Student protests are not new

Universities are ancient institutions.  The first university was founded in Bologna, Italy in 1088  and is still in existence.  The first universities grew out of monastic schools and catered to the medieval fascination with learning that had been nurtured in monasteries.  Bologna University began by teaching law and its application to solve the problems facing society.
Surprisingly, student protests are almost as old as universities themselves.  The first record of student unrest comes from the University of Paris in 1229 and led to the institution being closed for more than two years.

bookburn2 The university, founded under church patronage, enrolled students at age fourteen and the curriculum lasted between six and twelve years.  Most students came from the aristocratic classes of Europe as tuition fees, lodging and travel costs were beyond the reach of the poor.

The Paris strike of 1229, was in response to excessive force used to quell a pub riot caused by drunken students during a pre-lenten carnival.  The students were under church protection.
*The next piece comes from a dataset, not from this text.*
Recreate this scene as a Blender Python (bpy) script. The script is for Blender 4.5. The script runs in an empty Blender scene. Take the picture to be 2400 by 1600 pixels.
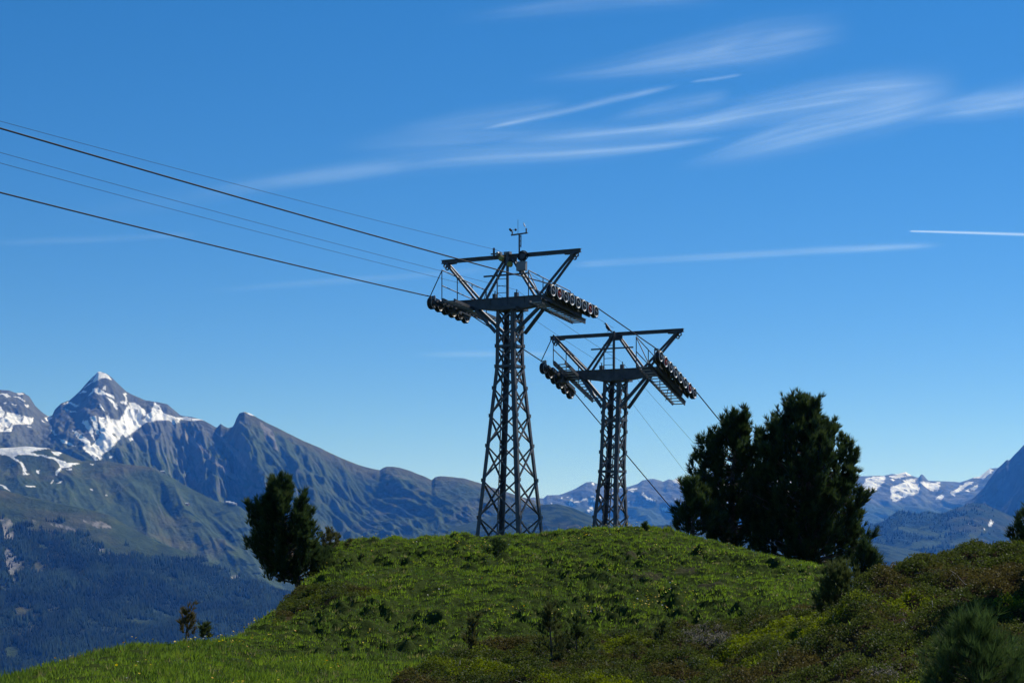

City guardsmen called in to enforce discipline, killed several students; some of whom had not been involved in trashing the pub.  The resulting strike saw all tuition stopped for two years and students had to relocate to other universities at Rheims, Oxford or Toulouse.  Only the intervention of Pope Gregory IX, an alumni of Paris University, saw classes resume in 1231.

Classically a university was where students went to read and learned how to apply their minds.  Universities produced thinkers.
With the rise of the industrial and technical age and recently, the electronic, digital and informational age, new skills were required to keep technology functioning.  A new form of technical education institution arose: the polytechnic or technikon.  This form of education was significantly different.  Technikons produced technicians and engineers who could maintain and service the technology in operation.  In recent decades the line between universities producing thinkers and technikons producing technicians has blurred.  In South Africa the merging of technicons and universities in the 2000’s was driven by skill shortages caused by a rapidly growing post-sanctions economy.

The nett effect of these dynamics has been that a tertiary education degree or diploma is now regarded as a ticket to a job.  That may be a misperception. Statistics SA reports that in the first quarter of 2016, 33,7% of unemployed Black South Africans were graduates, (28,3% of Coloured, 59,7% of Indian and 40,3% of White unemployed)

Underpinning student demands, International Law regards a university education as a universal human right.
The Universal Declaration of Human Rights states in Article 26.1 “Everyone has the right to education. Education shall be free, at least in the elementary and fundamental stages. Elementary education shall be compulsory. Technical and professional education shall be made generally available and higher education shall be equally accessible to all on the basis of merit.”

So if merit and not entitlement is the global criteria, the challenge facing South African universities is how to give meritorious students access to the money.